--- START Data entries ---

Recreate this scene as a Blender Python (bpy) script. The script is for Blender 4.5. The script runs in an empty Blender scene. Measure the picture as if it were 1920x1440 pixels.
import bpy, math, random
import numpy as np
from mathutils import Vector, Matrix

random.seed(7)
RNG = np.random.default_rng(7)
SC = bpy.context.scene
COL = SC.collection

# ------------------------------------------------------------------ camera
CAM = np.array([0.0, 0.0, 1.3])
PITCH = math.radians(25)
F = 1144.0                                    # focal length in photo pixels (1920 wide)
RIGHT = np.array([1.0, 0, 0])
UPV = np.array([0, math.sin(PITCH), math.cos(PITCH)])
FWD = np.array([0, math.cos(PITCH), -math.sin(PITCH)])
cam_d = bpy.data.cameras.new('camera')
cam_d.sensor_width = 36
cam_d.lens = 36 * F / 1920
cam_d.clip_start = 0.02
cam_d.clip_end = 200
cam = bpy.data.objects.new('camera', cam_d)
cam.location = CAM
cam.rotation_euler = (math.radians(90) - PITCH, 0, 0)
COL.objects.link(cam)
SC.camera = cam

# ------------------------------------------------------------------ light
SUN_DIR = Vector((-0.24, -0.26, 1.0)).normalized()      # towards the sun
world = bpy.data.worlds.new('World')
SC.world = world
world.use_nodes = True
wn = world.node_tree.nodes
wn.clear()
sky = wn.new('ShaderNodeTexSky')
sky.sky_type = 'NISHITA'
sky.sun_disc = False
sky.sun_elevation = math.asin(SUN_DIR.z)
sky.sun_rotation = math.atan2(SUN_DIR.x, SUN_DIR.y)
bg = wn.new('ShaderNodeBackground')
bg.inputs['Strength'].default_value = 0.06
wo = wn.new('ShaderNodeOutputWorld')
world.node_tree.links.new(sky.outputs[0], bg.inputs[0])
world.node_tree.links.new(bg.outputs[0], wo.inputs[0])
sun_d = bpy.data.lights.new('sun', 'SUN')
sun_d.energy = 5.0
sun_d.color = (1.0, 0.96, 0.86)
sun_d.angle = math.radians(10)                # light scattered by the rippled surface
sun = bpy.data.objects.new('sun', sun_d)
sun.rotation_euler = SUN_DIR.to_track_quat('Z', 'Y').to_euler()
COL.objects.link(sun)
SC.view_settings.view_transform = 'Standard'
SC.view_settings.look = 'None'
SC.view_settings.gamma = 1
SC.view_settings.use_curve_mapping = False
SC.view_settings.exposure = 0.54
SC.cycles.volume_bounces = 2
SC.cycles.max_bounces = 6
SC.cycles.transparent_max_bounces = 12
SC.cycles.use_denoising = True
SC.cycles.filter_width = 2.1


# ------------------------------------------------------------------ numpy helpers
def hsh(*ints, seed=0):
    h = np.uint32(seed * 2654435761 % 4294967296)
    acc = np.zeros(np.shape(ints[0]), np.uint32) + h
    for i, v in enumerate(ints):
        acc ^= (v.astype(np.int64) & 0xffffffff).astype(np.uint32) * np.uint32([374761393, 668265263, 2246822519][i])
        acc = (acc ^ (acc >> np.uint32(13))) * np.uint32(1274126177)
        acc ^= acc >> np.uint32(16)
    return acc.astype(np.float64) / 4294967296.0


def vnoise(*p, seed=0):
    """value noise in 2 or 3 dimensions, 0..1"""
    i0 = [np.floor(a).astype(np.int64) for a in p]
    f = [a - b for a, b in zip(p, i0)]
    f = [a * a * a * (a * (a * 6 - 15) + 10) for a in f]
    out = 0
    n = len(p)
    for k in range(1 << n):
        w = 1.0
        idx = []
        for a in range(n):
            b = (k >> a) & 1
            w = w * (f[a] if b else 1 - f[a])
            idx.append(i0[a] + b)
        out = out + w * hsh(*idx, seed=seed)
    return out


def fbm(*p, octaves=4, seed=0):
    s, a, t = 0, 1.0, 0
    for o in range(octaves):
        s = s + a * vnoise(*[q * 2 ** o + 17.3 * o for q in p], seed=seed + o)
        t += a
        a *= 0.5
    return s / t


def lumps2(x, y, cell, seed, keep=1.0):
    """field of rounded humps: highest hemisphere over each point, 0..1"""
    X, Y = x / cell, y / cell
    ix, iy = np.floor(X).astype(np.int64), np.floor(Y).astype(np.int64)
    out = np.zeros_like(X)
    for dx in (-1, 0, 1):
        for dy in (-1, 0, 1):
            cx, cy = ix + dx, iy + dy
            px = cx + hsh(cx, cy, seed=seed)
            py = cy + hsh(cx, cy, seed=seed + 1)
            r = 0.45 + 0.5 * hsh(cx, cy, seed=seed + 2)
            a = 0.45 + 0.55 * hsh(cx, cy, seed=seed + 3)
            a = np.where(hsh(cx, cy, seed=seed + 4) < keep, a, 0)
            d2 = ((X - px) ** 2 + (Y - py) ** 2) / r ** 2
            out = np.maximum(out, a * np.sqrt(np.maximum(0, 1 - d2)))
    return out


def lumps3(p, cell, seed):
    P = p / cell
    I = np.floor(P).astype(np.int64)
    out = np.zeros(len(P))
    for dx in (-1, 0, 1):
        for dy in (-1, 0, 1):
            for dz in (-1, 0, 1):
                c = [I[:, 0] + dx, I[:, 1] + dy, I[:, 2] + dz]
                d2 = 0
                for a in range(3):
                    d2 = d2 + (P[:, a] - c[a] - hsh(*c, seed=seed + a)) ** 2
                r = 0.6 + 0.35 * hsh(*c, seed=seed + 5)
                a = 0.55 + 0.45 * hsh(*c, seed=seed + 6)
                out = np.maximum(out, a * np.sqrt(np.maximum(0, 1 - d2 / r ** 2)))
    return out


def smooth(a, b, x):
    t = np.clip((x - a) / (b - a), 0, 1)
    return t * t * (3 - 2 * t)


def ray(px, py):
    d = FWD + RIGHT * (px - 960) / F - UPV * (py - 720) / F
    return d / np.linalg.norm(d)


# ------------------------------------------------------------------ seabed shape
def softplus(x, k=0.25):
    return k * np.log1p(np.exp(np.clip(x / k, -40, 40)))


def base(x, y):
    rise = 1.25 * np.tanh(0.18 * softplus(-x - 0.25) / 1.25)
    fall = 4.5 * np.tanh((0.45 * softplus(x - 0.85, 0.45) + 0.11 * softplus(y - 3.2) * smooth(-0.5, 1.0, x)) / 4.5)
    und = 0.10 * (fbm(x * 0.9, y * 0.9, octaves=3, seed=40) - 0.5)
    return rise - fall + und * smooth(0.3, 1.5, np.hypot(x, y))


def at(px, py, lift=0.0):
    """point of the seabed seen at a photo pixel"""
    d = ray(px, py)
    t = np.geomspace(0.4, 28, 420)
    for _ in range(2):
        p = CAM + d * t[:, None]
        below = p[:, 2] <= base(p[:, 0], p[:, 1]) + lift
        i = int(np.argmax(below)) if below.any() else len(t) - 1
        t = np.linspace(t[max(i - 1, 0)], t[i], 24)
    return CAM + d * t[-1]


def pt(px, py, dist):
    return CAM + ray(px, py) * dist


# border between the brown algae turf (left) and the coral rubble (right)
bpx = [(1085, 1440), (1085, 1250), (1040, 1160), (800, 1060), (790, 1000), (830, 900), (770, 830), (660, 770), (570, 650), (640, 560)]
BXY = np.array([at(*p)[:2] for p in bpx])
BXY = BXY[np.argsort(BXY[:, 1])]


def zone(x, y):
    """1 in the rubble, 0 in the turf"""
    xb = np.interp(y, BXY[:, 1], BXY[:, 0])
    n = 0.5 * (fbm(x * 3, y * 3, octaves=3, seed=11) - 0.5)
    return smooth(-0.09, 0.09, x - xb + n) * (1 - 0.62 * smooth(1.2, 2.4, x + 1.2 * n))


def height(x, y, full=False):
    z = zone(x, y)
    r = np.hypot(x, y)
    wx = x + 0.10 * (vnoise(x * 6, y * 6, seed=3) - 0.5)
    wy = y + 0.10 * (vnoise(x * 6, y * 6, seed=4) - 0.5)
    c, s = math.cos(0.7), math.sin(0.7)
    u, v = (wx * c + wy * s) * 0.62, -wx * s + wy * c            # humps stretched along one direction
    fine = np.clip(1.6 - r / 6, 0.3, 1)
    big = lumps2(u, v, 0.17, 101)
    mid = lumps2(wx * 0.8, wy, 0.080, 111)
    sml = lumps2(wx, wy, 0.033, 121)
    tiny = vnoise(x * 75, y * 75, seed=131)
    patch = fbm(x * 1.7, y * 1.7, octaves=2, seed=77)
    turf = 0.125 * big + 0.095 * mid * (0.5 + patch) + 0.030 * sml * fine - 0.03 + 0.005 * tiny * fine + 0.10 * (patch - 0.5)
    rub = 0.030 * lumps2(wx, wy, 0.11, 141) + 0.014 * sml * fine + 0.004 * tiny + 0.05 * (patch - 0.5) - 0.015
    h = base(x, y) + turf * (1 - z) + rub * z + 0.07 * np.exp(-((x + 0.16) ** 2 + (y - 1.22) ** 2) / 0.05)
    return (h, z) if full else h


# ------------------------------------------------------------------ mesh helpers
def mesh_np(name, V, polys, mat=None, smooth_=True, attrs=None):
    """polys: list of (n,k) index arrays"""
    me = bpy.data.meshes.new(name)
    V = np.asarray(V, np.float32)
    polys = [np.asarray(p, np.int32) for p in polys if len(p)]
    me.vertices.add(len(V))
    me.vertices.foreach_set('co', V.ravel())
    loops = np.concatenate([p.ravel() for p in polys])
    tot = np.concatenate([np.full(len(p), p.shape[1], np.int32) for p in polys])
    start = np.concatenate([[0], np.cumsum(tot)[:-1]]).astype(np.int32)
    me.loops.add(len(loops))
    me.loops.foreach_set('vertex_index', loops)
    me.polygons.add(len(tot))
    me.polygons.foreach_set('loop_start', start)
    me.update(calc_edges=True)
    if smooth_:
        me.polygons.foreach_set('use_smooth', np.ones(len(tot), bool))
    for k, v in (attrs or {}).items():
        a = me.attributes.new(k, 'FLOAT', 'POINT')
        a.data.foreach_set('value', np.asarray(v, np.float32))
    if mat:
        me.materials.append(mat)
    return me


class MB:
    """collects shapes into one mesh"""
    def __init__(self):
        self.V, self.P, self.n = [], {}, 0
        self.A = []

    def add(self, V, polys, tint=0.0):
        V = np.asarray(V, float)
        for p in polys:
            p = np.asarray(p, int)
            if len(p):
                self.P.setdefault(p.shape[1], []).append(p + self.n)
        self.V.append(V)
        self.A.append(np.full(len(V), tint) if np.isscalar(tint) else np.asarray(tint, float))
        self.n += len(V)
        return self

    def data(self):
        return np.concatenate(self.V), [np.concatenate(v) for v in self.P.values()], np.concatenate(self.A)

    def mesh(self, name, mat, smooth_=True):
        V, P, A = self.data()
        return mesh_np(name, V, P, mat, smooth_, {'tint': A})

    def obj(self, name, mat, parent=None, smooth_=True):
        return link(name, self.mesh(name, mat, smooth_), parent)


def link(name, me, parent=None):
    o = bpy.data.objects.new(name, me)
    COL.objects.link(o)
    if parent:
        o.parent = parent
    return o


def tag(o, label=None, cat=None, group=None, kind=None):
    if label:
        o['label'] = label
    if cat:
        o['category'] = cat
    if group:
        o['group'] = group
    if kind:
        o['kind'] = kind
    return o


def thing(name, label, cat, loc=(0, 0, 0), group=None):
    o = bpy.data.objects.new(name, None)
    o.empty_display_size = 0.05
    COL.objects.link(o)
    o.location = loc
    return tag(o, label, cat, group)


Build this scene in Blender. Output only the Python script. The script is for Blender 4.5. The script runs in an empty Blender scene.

--- END Data entries ---

> [Request]: Lines from the start of the material above through the line containing "COL = SC.collection" are to be duplicated exactly, and only those.

> [Task solution]:
Recreate this scene as a Blender Python (bpy) script. The script is for Blender 4.5. The script runs in an empty Blender scene. Measure the picture as if it were 1920x1440 pixels.
import bpy, math, random
import numpy as np
from mathutils import Vector, Matrix

random.seed(7)
RNG = np.random.default_rng(7)
SC = bpy.context.scene
COL = SC.collection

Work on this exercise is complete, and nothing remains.